Camus made his first trip to France in the summer of 1937. Until that point, he had not really understood that he lived in a foreign country. Of course, Algeria was officially considered a part of France at the time, and Algiers was thought of as the fourth-largest French city—its population was two-thirds European. Oran, Algeria’s second-largest city, was seventy percent European, with a Muslim population of only fourteen percent. In the countryside, the European presence was minimal, but Camus had little reason to stray beyond urban areas, and could ignore the reality that Europeans made up less than a sixth of the Algerian population.

Camus was by no means blind to the Arab and Berber populations, but he only became fully conscious of them after his trip to France, which then had a relatively homogeneous population. The climate and atmosphere of the Algerian cities was also something he took for granted until his change of scenery. Up to this point, he felt no qualms about the possibility of writing prose fiction set on the European continent. Now, his experience of French life seemed inadequate. He tried to use his training in philosophy to help him make sense of his anxiety, alienation, and inferiority complex. Writing was a compulsion for him, even if he had not yet settled on a form. Was he an essayist, a dramatist, or a novelist? Or was he doomed to spend his life as a newspaper reporter? His notebooks from the period demonstrate how uncertain he was about what he had to say and how he intended to say it.
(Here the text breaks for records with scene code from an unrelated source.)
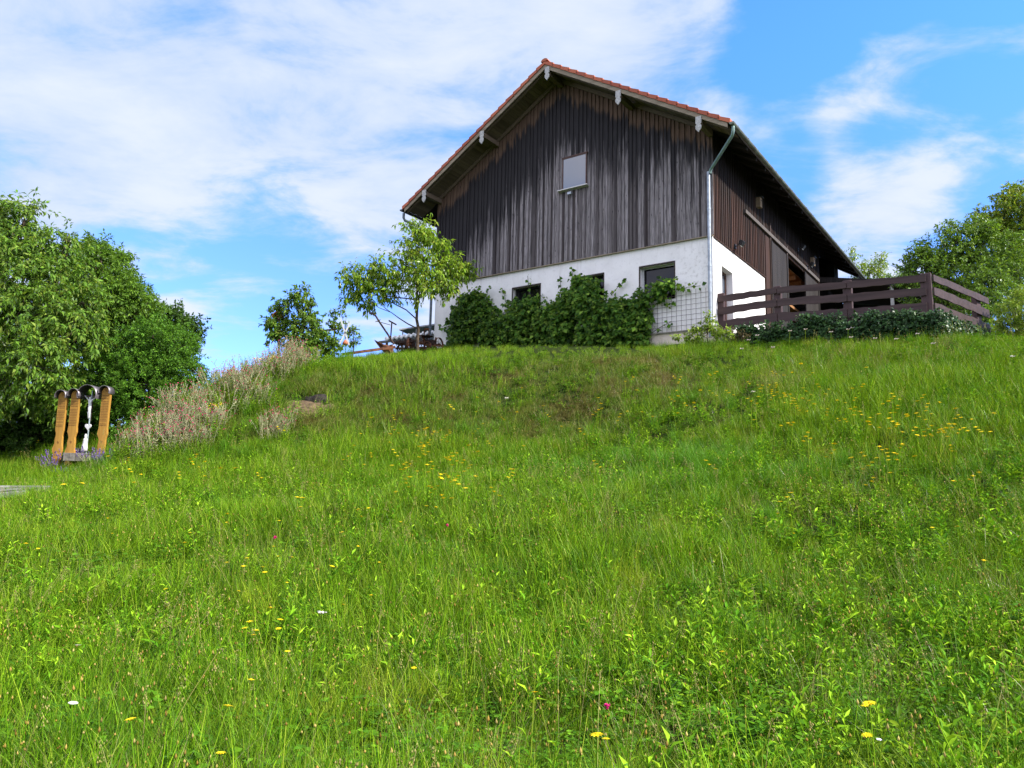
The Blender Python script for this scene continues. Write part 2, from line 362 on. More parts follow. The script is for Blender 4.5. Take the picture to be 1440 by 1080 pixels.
_A = np.block([[_K, _P], [_P.T, np.zeros((3, 3))]]); _S = np.linalg.solve(_A, np.r_[ctrl[:, 2], 0, 0, 0])
def smooth(a, b, x): t_ = np.clip((x - a) / (b - a), 0, 1); return t_ * t_ * (3 - 2 * t_)
def H(X, Y, bumps=True):
    X = np.atleast_1d(np.asarray(X, float)); Y = np.atleast_1d(np.asarray(Y, float)); sh = X.shape; q = np.c_[X.ravel(), Y.ravel()]
    qc = np.clip(q, [-36, -18], [36, 62]); out = np.empty(len(q))
    for i in range(0, len(q), 20000):
        c = qc[i:i + 20000]; out[i:i + 20000] = _U(((c[:, None] - CP[None]) ** 2).sum(-1)) @ _S[:-3] + _S[-3] + c @ _S[-2:]
    d = np.linalg.norm(q - qc, axis=1); k = smooth(0, 160, d); out = out * (1 - k) + (-14) * k
    if bumps:
        x, y = q.T
        out += .035 * np.sin(x * 1.7 + 1.3 * np.sin(y * .9)) * np.sin(y * 1.3 + .7) + .02 * np.sin(x * 3.9 + y * 2.1) + .015 * np.sin(y * 5.1 - x * 3.3)
    return out.reshape(sh)
def h1(x, y): return float(H(x, y)[0])
def hit(px, py, y0=2.0, y1=40, lift=0.0):
    v = ray(px, py); v = v / v[1]; Y = np.arange(y0, y1, .05); z = EYE + Y * v[2]; g = H(Y * v[0], Y) + lift
    i = np.argmax(g > z)
    return Vector((Y[i] * v[0], Y[i], g[i] - lift)) if g[i] > z[i] else None

def soil_mat():
    m, t, b = mat('meadow_soil'); gp = t.new('ShaderNodeNewGeometry').outputs['Position']
    n = t.noise(gp, .8, 5, .6); n2 = t.noise(gp, 9, 5, .65)
    c = t.mix(t.mr(n, .35, .65), (.014, .026, .005), (.025, .04, .008)); c = t.mix(t.mr(n2, .5, .7, 0, .6), c, (.04, .03, .015))
    t.l.new(c, b.inputs['Base Color']); b.inputs['Roughness'].default_value = 1; b.inputs['Specular IOR Level'].default_value = .05; return m
def axis_pts(lo, hi, step, far): 
    a = list(np.arange(lo, hi + 1e-6, step)); s = step; x = hi; right = []
    while x < far: s *= 1.35; x += s; right.append(x)
    s = step; x = lo; left = []
    while x > -far: s *= 1.35; x -= s; left.append(x)
    return np.array(left[::-1] + a + right)
gx = axis_pts(-30, 30, .35, 900); gy = axis_pts(-10, 48, .35, 900)
GX, GY = np.meshgrid(gx, gy); GZ = H(GX, GY)
nx, ny = len(gx), len(gy); idx = np.arange(nx * ny).reshape(ny, nx)
ground = link('ground', np_mesh('ground', np.c_[GX.ravel(), GY.ravel(), GZ.ravel()], [np.stack([idx[:-1, :-1], idx[:-1, 1:], idx[1:, 1:], idx[1:, :-1]], -1).reshape(-1, 4)], soil_mat(), smooth=True))
tag(ground, kind='structure')

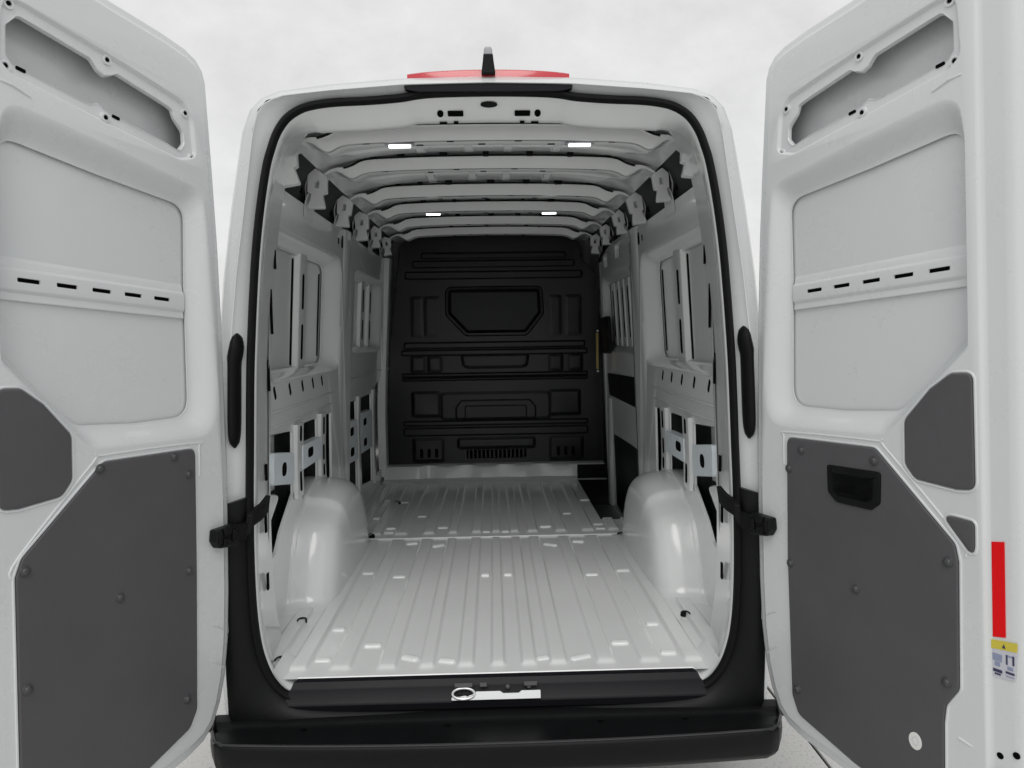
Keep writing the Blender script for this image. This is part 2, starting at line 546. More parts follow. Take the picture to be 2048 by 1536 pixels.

In the end, Camus hedged his bets and settled on three different forms at once—a play (Caligula), an essay (The Myth of Sisyphus), and a novel, which he finally began drafting in early 1940, before sailing to France to take up a job at a newspaper in Paris. He felt lonely outside of working hours, and spent most of his spare time writing. This enabled him to complete the first draft of The Outsider on 1 May 1940. Shortly afterwards, the German occupation of France began, and he was compelled to leave Paris. He spent three months in Clermont-Ferrand, then moved to Lyon in mid-September. Finally, in January 1941, he made it back to Oran, where he resumed work on Caligula, The Myth of Sisyphus, and The Outsider in chaotic circumstances. A few months later, he began sending out manuscripts. On 8 December, he received the publisher’s official letter of acceptance, and The Outsider was published in April 1942.